Salt. Trying to explain death to my grandmother. It's something you need that will never be there again, I say. Like salt water. I refer to my best friend who died two months ago, just two months after he had lost his own best friend. That's death, I say. She interrupts me with a nonsequitur. She understands. Later at the airport, I insist on mating with the furniture.

12.07.2005

Beans. Lying across the width of my love seat with the Collected Poems of Kenneth Koch open to a poem called "Variations on a Theme by William Carlos Williams" on my lap, I drift off to sleep repeatedly. And as I do, I have variations on a dream in which my roommate has sorted a large packet of Goya 16-Bean Soup Mix into small piles of dried beans. The number, size, and color of the piles varies slightly from dream to dream.

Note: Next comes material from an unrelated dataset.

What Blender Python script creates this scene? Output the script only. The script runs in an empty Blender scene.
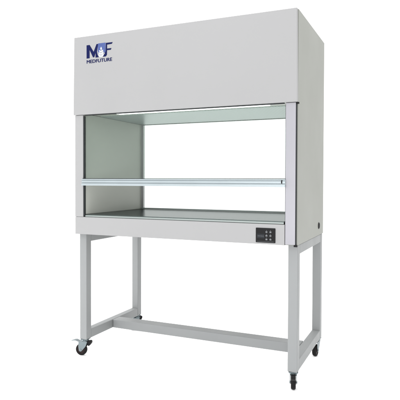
import bpy, bmesh, math, random
from mathutils import Vector, Matrix

scene = bpy.context.scene
C = scene.collection
PI = math.pi
ZO = 0.162                       # castor bottoms stand on the floor at z = 0

# ------------------------------------------------------------------ camera
cam_data = bpy.data.cameras.new('camera')
cam = bpy.data.objects.new('camera', cam_data)
C.objects.link(cam)
fw = Vector((-0.40809520815723756, 0.9127508267066877, -0.01855341909539132))
rt = Vector((0.9128831569382164, 0.4082113305194425, 0.002802037484065314))
up = Vector((-0.010131277924658264, 0.01579360572525066, 0.999823944115067))
m = Matrix.Identity(4)
for i in range(3):
    m[i][0] = rt[i]; m[i][1] = up[i]; m[i][2] = -fw[i]
m[0][3], m[1][3], m[2][3] = 1.9504228904183545, -2.521117994139051, 0.9238495041488956 + ZO
cam.matrix_world = m
cam_data.sensor_width = 36.0
cam_data.lens = 509.98585337 / 400 * 36.0
cam_data.shift_x = (200 - 198.858) / 400
cam_data.shift_y = (189.9537 - 200) / 400
cam_data.clip_start = 0.05
cam_data.clip_end = 500
scene.camera = cam

# ------------------------------------------------------------------ studio light
world = bpy.data.worlds.new('World')
scene.world = world
world.use_nodes = True
bg = world.node_tree.nodes['Background']
bg.inputs['Color'].default_value = (1.0, 1.0, 1.0, 1)
bg.inputs['Strength'].default_value = 1.5

def area(name, loc, target, size, power, col=(1, 1, 1)):
    d = bpy.data.lights.new(name, 'AREA')
    d.shape = 'RECTANGLE'; d.size, d.size_y = size
    d.energy = power; d.color = col
    o = bpy.data.objects.new(name, d); C.objects.link(o)
    o.location = loc
    o.rotation_euler = (Vector(target) - Vector(loc)).to_track_quat('-Z', 'Y').to_euler()
    return o
area('softbox_front', (-1.2, -5.0, 4.6), (0.6, 0.2, 1.0), (2.6, 1.8), 95, (0.98, 0.98, 1.0))
area('softbox_low', (1.7, -5.2, 0.55), (0.7, 0.3, 0.5), (3.2, 0.9), 105, (0.98, 0.98, 1.0))
area('softbox_left', (-2.3, 0.35, 1.15), (0.75, 0.35, 0.0), (2.4, 1.2), 95, (1.0, 1.0, 1.0))
area('softbox_top', (0.7, 0.2, 4.8), (0.7, 0.3, 0), (6.0, 5.0), 170, (1.0, 1.0, 1.0))

vs = scene.view_settings
vs.view_transform = 'Standard'; vs.look = 'None'
vs.exposure = 0.0; vs.gamma = 1.0
scene.render.engine = 'CYCLES'
scene.cycles.max_bounces = 10
scene.cycles.transparent_max_bounces = 12

# ------------------------------------------------------------------ materials
def mat(name, col, rough=0.5, metal=0.0, spec=0.5, bump=0.0, bscale=400, mottle=0.0, mscale=6, brushed=None):
    M = bpy.data.materials.new(name); M.use_nodes = True
    nt = M.node_tree; N = nt.nodes; L = nt.links
    b = N['Principled BSDF']
    b.inputs['Base Color'].default_value = (*col, 1)
    b.inputs['Roughness'].default_value = rough
    b.inputs['Metallic'].default_value = metal
    b.inputs['Specular IOR Level'].default_value = spec
    tc = N.new('ShaderNodeTexCoord')
    if mottle:
        n = N.new('ShaderNodeTexNoise'); n.inputs['Scale'].default_value = mscale
        n.inputs['Detail'].default_value = 5
        L.new(tc.outputs['Object'], n.inputs['Vector'])
        r = N.new('ShaderNodeMapRange')
        r.inputs['From Min'].default_value = 0.3; r.inputs['From Max'].default_value = 0.7
        r.inputs['To Min'].default_value = 1 - mottle; r.inputs['To Max'].default_value = 1 + mottle
        L.new(n.outputs['Fac'], r.inputs['Value'])
        mx = N.new('ShaderNodeVectorMath'); mx.operation = 'SCALE'
        mx.inputs[0].default_value = col
        L.new(r.outputs['Result'], mx.inputs['Scale'])
        L.new(mx.outputs['Vector'], b.inputs['Base Color'])
        r2 = N.new('ShaderNodeMapRange')
        r2.inputs['From Min'].default_value = 0.3; r2.inputs['From Max'].default_value = 0.7
        r2.inputs['To Min'].default_value = rough - 0.05; r2.inputs['To Max'].default_value = rough + 0.07
        L.new(n.outputs['Fac'], r2.inputs['Value'])
        L.new(r2.outputs['Result'], b.inputs['Roughness'])
    if bump:
        n2 = N.new('ShaderNodeTexNoise'); n2.inputs['Scale'].default_value = bscale
        n2.inputs['Detail'].default_value = 2
        if brushed:
            mp = N.new('ShaderNodeMapping'); mp.inputs['Scale'].default_value = brushed
            L.new(tc.outputs['Object'], mp.inputs['Vector']); L.new(mp.outputs['Vector'], n2.inputs['Vector'])
        else:
            L.new(tc.outputs['Object'], n2.inputs['Vector'])
        bp = N.new('ShaderNodeBump'); bp.inputs['Strength'].default_value = bump
        bp.inputs['Distance'].default_value = 0.0006
        L.new(n2.outputs['Fac'], bp.inputs['Height'])
        L.new(bp.outputs['Normal'], b.inputs['Normal'])
    return M

def glass(name, tint, refl=0.06):
    M = bpy.data.materials.new(name); M.use_nodes = True
    nt = M.node_tree; N = nt.nodes; L = nt.links
    N.remove(N['Principled BSDF'])
    t = N.new('ShaderNodeBsdfTransparent'); t.inputs['Color'].default_value = (*tint, 1)
    g = N.new('ShaderNodeBsdfGlossy'); g.inputs['Roughness'].default_value = 0.02
    f = N.new('ShaderNodeFresnel'); f.inputs['IOR'].default_value = 1.3
    x = N.new('ShaderNodeMixShader')
    L.new(f.outputs['Fac'], x.inputs['Fac'])
    L.new(t.outputs['BSDF'], x.inputs[1]); L.new(g.outputs['BSDF'], x.inputs[2])
    L.new(x.outputs['Shader'], N['Material Output'].inputs['Surface'])
    return M

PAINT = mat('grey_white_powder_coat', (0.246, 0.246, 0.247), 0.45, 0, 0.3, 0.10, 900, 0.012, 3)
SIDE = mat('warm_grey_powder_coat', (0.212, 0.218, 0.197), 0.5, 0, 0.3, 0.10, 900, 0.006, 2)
INNER = mat('inner_grey_green_sheet', (0.44, 0.45, 0.41), 0.45, 0, 0.3, 0.05, 900, 0.008, 3)
FRAME = mat('frame_grey_powder_coat', (0.190, 0.197, 0.198), 0.5, 0, 0.4, 0.12, 900, 0.02, 7)
ALU = mat('brushed_aluminium', (0.245, 0.242, 0.262), 0.45, 0.35, 0.5, 0.25, 60, 0.02, 5, (40, 40, 1.0))
RAILM = mat('anodised_rail', (0.295, 0.335, 0.35), 0.38, 0.4, 0.5, 0.15, 60, 0.02, 5, (1.0, 40, 40))
STEEL = mat('worktop_stainless_steel', (0.085, 0.104, 0.100), 0.22, 0.75, 0.5, 0.06, 50, 0.0, 5, (1.2, 60, 60))
STEEL.node_tree.nodes['Principled BSDF'].inputs['Specular Tint'].default_value = (0.33, 0.37, 0.36, 1)
TRIM = mat('satin_steel_edge', (0.235, 0.265, 0.255), 0.42, 0.3, 0.4, 0.06, 50, 0.02, 5)
ZINC = mat('zinc_plated_steel', (0.155, 0.185, 0.195), 0.36, 0.85, 0.5, 0.2, 200, 0.06, 40)
RUBBER = mat('black_rubber', (0.007, 0.0065, 0.0065), 0.6, 0, 0.12, 0.3, 300, 0.1, 30)
HUBM = mat('grey_brown_nylon_hub', (0.016, 0.010, 0.010), 0.55, 0, 0.15, 0.1, 300, 0.08, 40)
BLACKP = mat('black_plastic', (0.006, 0.006, 0.0065), 0.4, 0, 0.12, 0.1, 500, 0.05, 20)
GASKET = mat('dark_gasket', (0.02, 0.023, 0.024), 0.6, 0, 0.15, 0.2, 300, 0.1, 20)
SEALM = mat('grey_window_seal', (0.13, 0.145, 0.14), 0.6, 0, 0.15, 0.1, 300, 0.1, 20)
NAVY = mat('navy_print', (0.002, 0.005, 0.048), 0.55, 0, 0.1, 0.05, 300, 0.05, 60)
PERI = mat('periwinkle_print', (0.055, 0.08, 0.21), 0.55, 0, 0.1, 0.05, 300, 0.05, 60)
LEAFM = mat('white_print', (0.38, 0.39, 0.41), 0.55, 0, 0.1, 0.05, 300, 0.05, 60)
KEYM = mat('grey_key_print', (0.115, 0.12, 0.125), 0.5, 0, 0.4, 0.1, 300, 0.05, 60)
DISPM = mat('dark_grey_display', (0.010, 0.012, 0.015), 0.2, 0, 0.2, 0.02, 300, 0.05, 60)
SEGM = mat('dim_grey_digits', (0.065, 0.07, 0.075), 0.4, 0, 0.4, 0.02, 300, 0.05, 60)
FLOORM = mat('white_studio_floor', (0.94, 0.94, 0.94), 0.85, 0, 0.1, 0.05, 100, 0.008, 2)
GLASSF = glass('sash_glass', (0.935, 0.972, 0.953))
GLASSR = glass('rear_glass', (0.985, 0.995, 0.99))

# perforated air diffuser: pale sheet with rows of small round holes
DIFF = mat('perforated_diffuser', (0.345, 0.40, 0.39), 0.35, 0.25, 0.5, 0, 0, 0, 0)
def perforate(M, pitch, rad):
    nt = M.node_tree; N = nt.nodes; L = nt.links
    b = N['Principled BSDF']
    tc = [n for n in N if n.type == 'TEX_COORD'][0]
    mp = N.new('ShaderNodeVectorMath'); mp.operation = 'SCALE'; mp.inputs['Scale'].default_value = 1 / pitch
    L.new(tc.outputs['Object'], mp.inputs[0])
    fr = N.new('ShaderNodeVectorMath'); fr.operation = 'FRACTION'; L.new(mp.outputs[0], fr.inputs[0])
    sb = N.new('ShaderNodeVectorMath'); sb.operation = 'SUBTRACT'; sb.inputs[1].default_value = (0.5, 0.5, 0.5)
    L.new(fr.outputs[0], sb.inputs[0])
    ml = N.new('ShaderNodeVectorMath'); ml.operation = 'MULTIPLY'; ml.inputs[1].default_value = (1, 1, 0)
    L.new(sb.outputs[0], ml.inputs[0])
    ln = N.new('ShaderNodeVectorMath'); ln.operation = 'LENGTH'; L.new(ml.outputs[0], ln.inputs[0])
    lt = N.new('ShaderNodeMath'); lt.operation = 'LESS_THAN'; lt.inputs[1].default_value = rad
    L.new(ln.outputs['Value'], lt.inputs[0])
    mx = N.new('ShaderNodeMix'); mx.data_type = 'RGBA'
    mx.inputs['A'].default_value = b.inputs['Base Color'].default_value
    mx.inputs['B'].default_value = (0.16, 0.19, 0.185, 1)
    L.new(lt.outputs[0], mx.inputs['Factor'])
    L.new(mx.outputs['Result'], b.inputs['Base Color'])
perforate(DIFF, 0.018, 0.27)

LAMP = bpy.data.materials.new('lit_lamp_cover'); LAMP.use_nodes = True
_b = LAMP.node_tree.nodes['Principled BSDF']
_b.inputs['Base Color'].default_value = (0.85, 0.88, 0.88, 1)
_b.inputs['Roughness'].default_value = 0.4
_b.inputs['Emission Color'].default_value = (0.93, 1.0, 0.98, 1)
_b.inputs['Emission Strength'].default_value = 2.3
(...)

Prep. A genial tea service in the canalfront palace of the youngest son of the Emir. I soon recognize him to be none other than the fastidious and laconic drummer of my high school rock band. He tells me that he will stage a small but brutal coup against the Protestant gentry. I hear him out but politely decline to participate.

12.03.2005

Wolf. I am on a very short road trip with my brother, my best friend, and his brother. We are climbing a muddy hill and very close to home when we spot a fox on the road, and then a wolf. The two seem to be headed for a deathmatch, but the wolf is distracted by our presence and begins to stalk the car. We lock the doors as quickly as possible but still we are are chilled by fear. Safety glass is not enough.
Gore. I have taken my lover on a family vacation. We are lounging about idly but something feels wrong. I excuse myself and drive home to take a shit. Later, I meet the family and fiancee for a private screening of a new film. We lie on a plastic floor and watch a square screen on which is projected the story of a boy who has taken his lover on a family vacation. Some of his friends are in a scooter gang and are cruel to an old Chinese vendor. In the climax of the film, we look back from the finacee's vehicle at the vendor's Chinese family, who ride together in the cab of a large pickup truck. They throw the old vendor sidelong into the road in the path of the scooter gang, who they know will attempt to run him over. As I turn my head from the screen, I see the rapt face of my beloved as it is spattered in blood. Spattered first by the the blood of the Chinese vendor as he is split in two by an oncoming scooter. Then the blood of the leader of the scooter gang as he is spun out. And finally the darker blood of the boy, looked on by his beloved as his body is blown to vapor by the pavement.

12.01.2005

Overtime. A steady succesion of tedious errands at work. One after the other, each one brief and specific, the whole chain of tasks stetching out to infinity.